Underwriting spreads for all bonds rose in 2025, continuing the upward trend from 2024, which saw spreads rise more than pennies for the first time in 15 years.
Underwriting spreads rose to $4.30 in 2025 from $4.23 in 2024. Spreads on negotiated bonds rose to $4.64 in 2025 from $4.47 in 2024, while spreads on competitive deals decreased to $1.78 from 2024's $2.69, according to LSEG data.
Refunding spreads increased, rising to $4.24 in 2025 from $3.37 in 2024, while new-money decreased to $4.40 from $4.66 over the same period, per LSEG.
The gross underwriting spread is the payment or discount that an underwriter receives for marketing a deal. It is calculated as the dollar amount of the underwriting discount per $1,000 of an issue.
"Spreads widened in 2025 because underwriters were absorbing more rate volatility, more distribution risk and greater balance sheet exposure," said James Pruskowski, managing director at Hennion & Walsh.
Concurrently, "record and persistent supply hit a market where dealer balance sheets were still constrained and spreads adjusted accordingly," he said.
This is the second year of underwriting spreads rising more than a few cents. Prior to that, spreads fell for 15 years, with slight fluctuations, declining from 2009's high of $6.21 to 2022's low of $3.64.
The one exception was 2021, when rates were very low and "deals were flying off the shelves, and you were pricing deals that would have sub-one handle coupons on the front end," said Ron Banaszek, co-head of public finance and lead underwriter at Blaylock Van.
Underwriting spreads then moved lower in 2022 — a time when interest rates rose significantly due to the Federal Reserve's aggressive monetary tightening campaign, he said — and remained stagnant in 2023 before rising in 2024 through 2025.
The market had gotten to a state where it was a consistent decline in underwriter takedown and it "hit the bottom of where you could get good execution based on the compensation that was being provided to the firm," said Ajay Thomas, head of public finance at FHN Financial.
And given the complexity of the deals in the market and the level of compensation where issuers needed to provide firms with incentives to get their salesforces to engage with investors, "there was a natural rise in what that bottom level would need to be," he said.
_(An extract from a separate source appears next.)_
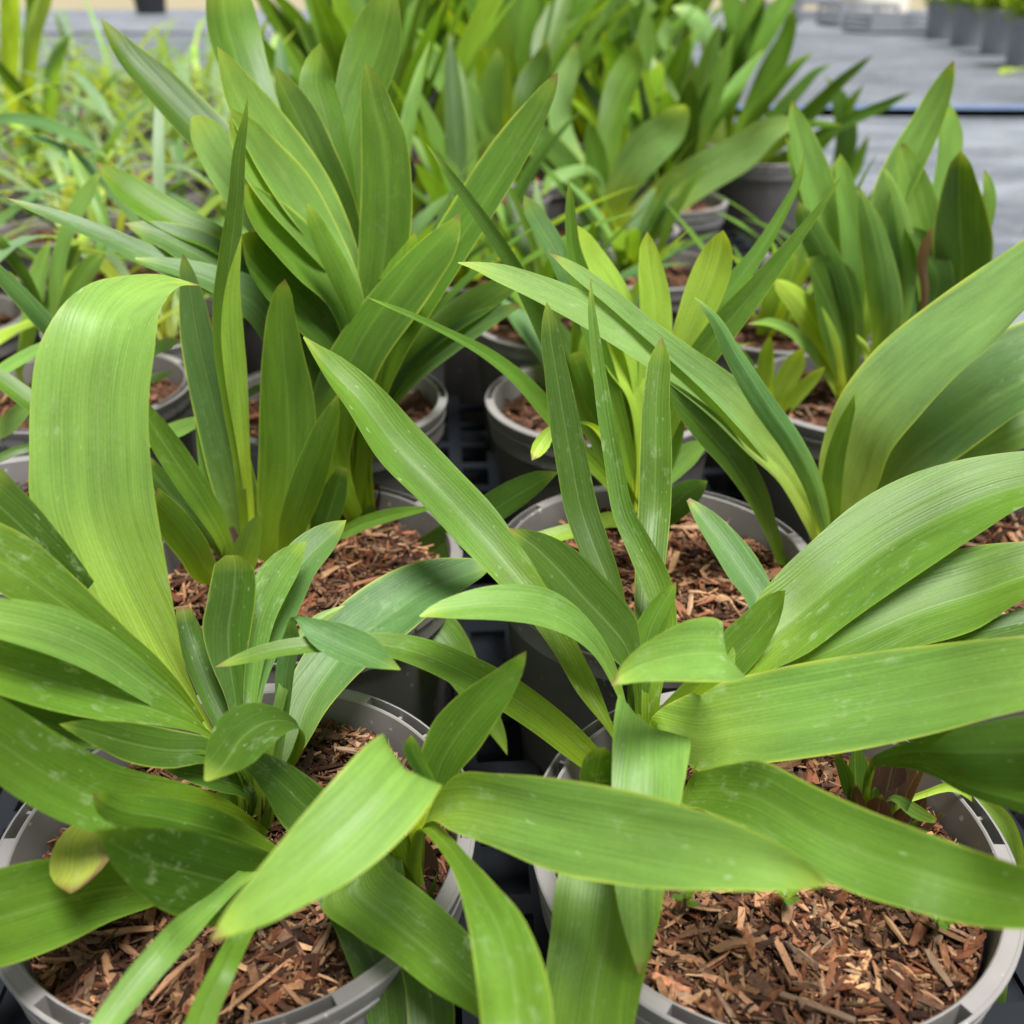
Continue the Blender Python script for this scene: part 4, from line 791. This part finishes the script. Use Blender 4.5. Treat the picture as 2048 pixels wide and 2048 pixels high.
  ('m', [5388,21613,4396,5504,21387,4289,4714,21581,3745,5008,21039,3512,4252,21465,3127,4626,20859,2947,3950,21129,2293,4365,20863,2197,3846,20836,1313,4119,20765,1264,3773,20717,1430,3887,20687,1410]),
  ('m', [5262,21000,3976,5262,21000,3976,5152,21101,3751,5317,20865,3713,5063,21136,3504,5297,20792,3422,4843,21175,3027,5172,20681,2895,4600,21125,2429,4937,20667,2276,4333,21020,1851,4593,20677,1704,4000,20910,1295,4185,20695,1182,3732,20727,1442,3804,20642,1398]),
  ('m', [3760,20844,4307,4087,21156,4391,3974,20788,3712,4481,21139,3754,4028,21095,3121,4437,20743,3079,3919,21019,2288,4292,20711,2231,3818,20873,1256,4051,20728,1221,3711,20757,1427,3812,20694,1413]),
  ('d', [4498,21403,4376,4706,20997,4317,4334,21455,3874,4660,20803,3759,4058,21405,3235,4437,20700,3133,3875,21063,2281,4257,20787,2224,3814,20856,1253,4055,20744,1224,3696,20745,1426,3804,20695,1414]),
  ('m', [4559,21101,4265,4689,20899,4171,3938,21169,3500,4267,20707,3339,3681,20952,2760,4143,20837,2700,3779,20786,1201,4048,20815,1176,3696,20705,1425,3814,20718,1415]),
 ],
 'N2': [
  ('m', [4793,17500,3449,4793,17500,3449,4565,17728,3299,4639,17561,3214,4300,17991,2928,4423,17755,2832,3989,18322,2295,4137,18078,2233,3891,18555,1585,4051,18447,1546,4496,18531,1432,4594,18465,1408]),
  ('d', [5586,17000,3441,5586,17000,3441,5417,17239,3291,5461,17102,3219,5237,17459,3097,5313,17249,2997,4945,17841,2687,5063,17531,2546,4537,18275,2140,4677,17927,1988,4154,18639,1532,4275,18361,1420,4513,18495,1441,4558,18392,1399]),
  ('d', [6118,16500,2963,6118,16500,2963,5965,16738,2875,5977,16623,2812,5803,16967,2761,5820,16777,2654,5507,17304,2583,5535,17056,2446,5138,17681,2282,5181,17446,2163,4554,18290,1723,4611,18043,1606,4200,18621,1397,4260,18379,1284,4514,18499,1445,4540,18393,1395]),
  ('d', [5148,18000,3050,5148,18000,3050,5260,17940,2836,5441,18146,2891,5328,17935,2583,5730,18255,2641,5493,18109,2227,5893,18212,2225,5587,18309,1737,5908,18193,1652,5506,18519,1133,5603,18223,959,4755,18598,1001,4749,18402,856,4556,18570,1456,4553,18473,1384]),
  ('m', [4943,16000,2538,4943,16000,2538,4823,16360,2553,4801,16245,2476,4633,16764,2504,4639,16610,2411,4307,17512,2210,4377,17288,2114,4129,18405,1495,4220,18195,1436,4444,18507,1435,4490,18401,1405]),
  ('d', [5426,18500,3212,5426,18500,3212,5139,18598,3106,5173,18402,3031,4883,18650,2865,4958,18350,2774,4504,18700,2440,4630,18300,2355,4057,18652,1501,4185,18352,1451,4497,18593,1429,4543,18484,1411]),
  ('m', [5832,18000,2928,5832,18000,2928,5674,18132,2724,5750,17988,2672,5492,18266,2312,5592,18060,2225,5040,18437,1747,5117,18214,1618,4305,18599,1361,4354,18401,1230,4503,18532,1452,4527,18433,1388]),
  ('m', [6221,18500,2073,6221,18500,2073,6065,18545,1811,6196,18456,1765,5981,18586,1475,6117,18417,1387,5673,18620,1095,5704,18380,948,4757,18603,1000,4747,18397,857,4483,18563,1454,4477,18464,1386]),
 ],
 'P1': [
  ('y', [-7849,17596,4500,-7563,17408,4497,-8010,17658,4169,-7712,17658,4167,-8267,17900,3589,-7960,17940,3589,-8482,18144,2968,-8250,18223,2977,-8681,18470,2176,-8522,18531,2187,-8670,18435,1416,-8558,18478,1424]),
  ('y', [-7049,17107,4416,-6819,16893,4377,-7373,17390,4135,-7005,17050,4079,-7721,17683,3744,-7304,17308,3708,-8037,17929,3212,-7701,17752,3193,-8332,18237,2649,-8067,18129,2638,-8625,18537,2099,-8435,18464,2090,-8638,18558,1423,-8526,18515,1417]),
  ('m', [-7727,17858,4432,-7635,18142,4485,-7787,18032,4155,-7576,18142,4160,-8158,18328,3375,-7869,18259,3362,-8469,18515,2530,-8255,18485,2519,-8617,18510,1423,-8498,18494,1417]),
  ('l', [-6333,16000,3773,-6333,16000,3773,-6725,16370,3644,-6504,16164,3580,-7131,16819,3310,-6797,16531,3278,-7435,17171,2922,-7131,17049,2907,-7702,17620,2524,-7431,17461,2499,-8094,18070,2091,-7917,17931,2064,-8638,18566,1427,-8544,18492,1413]),
  ('d', [-7370,15420,3495,-7344,15580,3550,-7503,15956,3233,-7465,16178,3307,-7624,16507,2961,-7574,16762,3037,-7772,17148,2646,-7703,17374,2681,-8125,17959,2156,-8025,18041,2169,-8695,18406,1414,-8602,18482,1426]),
 ],
 'G1': [
  ('b', [-3611,9500,3065,-3611,9500,3065,-3880,9754,3220,-3893,9644,3170,-4184,9959,3327,-4185,9819,3251,-4534,10152,3383,-4514,10014,3299,-4941,10345,3372,-4893,10226,3292,-5384,10544,3232,-5331,10456,3174,-7263,10489,1450,-7209,10400,1390]),
 ],
 'G2': [
  ('b', [-2635,4977,3360,-2629,5023,3369,-2610,5011,3222,-2595,5125,3245,-2561,5080,3068,-2541,5219,3096,-2512,5168,2898,-2483,5299,2926,-2458,5280,2721,-2422,5354,2738,-2442,5383,2506,-2412,5417,2515,-2881,5566,1412,-2825,5629,1428]),
  ('m', [-3095,5451,2614,-3097,5550,2637,-2948,5384,2514,-2941,5520,2548,-2787,5325,2398,-2771,5469,2437,-2622,5285,2290,-2605,5397,2322,-2498,5273,2216,-2488,5327,2232,-2878,5494,1406,-2860,5586,1434]),
  ('l', [-3101,5572,2440,-3149,5628,2460,-2972,5611,2504,-3041,5697,2537,-2873,5656,2553,-2936,5743,2589,-2780,5704,2595,-2824,5782,2631,-2654,5780,2617,-2673,5820,2636,-2887,5610,1403,-2920,5684,1437]),
  ('l', [-1974,5800,2637,-1974,5800,2637,-2047,5808,2653,-2017,5735,2620,-2128,5783,2640,-2079,5689,2598,-2248,5728,2607,-2185,5628,2566,-2386,5638,2530,-2333,5562,2502,-2919,5638,1438,-2853,5545,1402]),
  ('l', [-1801,5420,2304,-1782,5380,2290,-1903,5465,2280,-1853,5365,2245,-2033,5498,2228,-1970,5373,2184,-2194,5526,2165,-2129,5398,2121,-2420,5542,2061,-2375,5458,2033,-2931,5603,1437,-2877,5501,1403]),
  ('m', [-2118,6000,2371,-2118,6000,2371,-2181,5997,2369,-2159,5951,2349,-2262,5975,2362,-2226,5899,2331,-2383,5916,2340,-2340,5841,2310,-2529,5831,2280,-2490,5769,2257,-2971,5606,1437,-2911,5513,1403]),
  ('l', [-3197,5655,2036,-3274,5746,2089,-3033,5616,2118,-3140,5722,2177,-2903,5593,2244,-2991,5676,2289,-2772,5570,2350,-2826,5630,2381,-2876,5604,1398,-2951,5687,1442]),
  ('d', [-2896,4977,2180,-2929,5023,2202,-2798,5035,2204,-2838,5093,2231,-2720,5088,2225,-2746,5151,2255,-2608,5173,2174,-2620,5227,2199,-2932,5526,1399,-2952,5615,1441]),
 ],
 'L1': [
  ('l', [-3659,8004,2720,-3638,7996,2714,-3747,7964,2625,-3653,7943,2603,-3851,7864,2400,-3697,7849,2372,-3901,7764,2170,-3755,7757,2144,-3945,7661,1917,-3844,7653,1896,-3973,7603,1779,-3913,7597,1764,-3640,7530,1433,-3541,7519,1407]),
  ('m', [-3515,8208,2643,-3497,8192,2632,-3629,8150,2591,-3526,8102,2550,-3709,8013,2430,-3564,7985,2392,-3737,7889,2280,-3595,7891,2258,-3710,7749,2094,-3613,7768,2090,-3651,7593,1883,-3594,7607,1883,-3600,7481,1420,-3504,7506,1420]),
  ('l', [-3077,7813,3286,-3052,7787,3280,-3252,7842,3150,-3112,7697,3121,-3382,7808,3001,-3218,7668,2973,-3479,7745,2804,-3332,7658,2790,-3560,7685,2565,-3419,7636,2566,-3599,7612,2205,-3506,7588,2210,-3624,7617,1417,-3508,7588,1423]),
  ('l', [-3531,8393,3330,-3516,8407,3336,-3473,8272,3160,-3398,8340,3194,-3366,8173,2995,-3284,8233,3031,-3284,8100,2843,-3191,8107,2854,-3304,8005,2637,-3213,7960,2618,-3548,7718,2185,-3483,7683,2167,-3579,7573,1434,-3479,7520,1406]),
  ('m', [-3010,7414,2776,-2991,7386,2767,-3166,7470,2713,-3071,7363,2685,-3329,7496,2557,-3187,7384,2531,-3447,7499,2359,-3327,7432,2348,-3558,7516,2071,-3486,7484,2068,-3650,7595,1423,-3541,7546,1417]),
  ('d', [-3671,7179,2946,-3657,7222,2958,-3646,7208,2794,-3610,7301,2821,-3613,7268,2647,-3567,7348,2671,-3575,7377,2366,-3538,7424,2381,-3559,7539,1408,-3499,7616,1432]),
  ('y', [-3595,8607,2679,-3571,8593,2672,-3627,8480,2630,-3546,8441,2608,-3626,8308,2561,-3536,8278,2540,-3568,7808,2367,-3506,7792,2352,-3636,7506,1432,-3536,7480,1408]),
 ],
}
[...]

There appears to be a correlation between issuance and underwriting spreads, said Michael Decker, senior vice president of policy and research at Bond Dealers of America.
In 2022 and 2023, underwriting spreads "bottomed out," and those were cyclically low years for supply during which issuance fell year-over-year, he said.
However, underwriting spreads recovered in 2024 and rose further in 2025, which were record issuance years at $513.652 billion and $586.194 billion, respectively, according to LSEG.
"To get the supply to clear the market, spreads maybe widened out a touch," Banaszek said of the rising issuance over the past two years.
"It seems to be a story of when issuance is down underwriters are competing for less business, so they're willing to cut their price. When issuance is up, they don't have to do that," Decker said.
As the market grows, issuers are likely to pay more to access capital, said Matt Fabian, president of Municipal Market Analytics.
"That's not just in terms of the interest rates that they pay on their coupons, but also in fees for bankers and other professionals," and the kinds of bonds they sell with specific structures, which could mean less flexibility or more state support, he said.
And on the banking side, firms will hire more bankers with market growth, leading to more overhead and increased costs, Fabian said.
All of those factors, he noted, contribute to underwriter spreads' rebound.
A lingering effect on underwriting spreads is Citi's departure from the muni market and UBS' exit from the negotiated banking business, both in late 2023, Thomas said.
While firms had to contend with some serious discussions about whether the economics of staying in the muni market made sense, issuers had to deal with ensuring these firms provided a certain level of service, attention and execution on their deals. For the latter, that led to issuers agreeing to compensate firms for doing that, he said.
Even with rising underwriting spreads, they are not unreasonably high, Thomas said.
In certain markets, takedowns are very low, and it's difficult to provide the service that issuers demand at that level of compensation.
And if issuance continues to rise — initial projections for 2026 supply range from $520 billion to $750 billion-plus, with most believing issuance be at least $600 billion — underwriting spreads may gradually rise, but average spreads will not return to "$6, $7, $8 a bond," Decker said.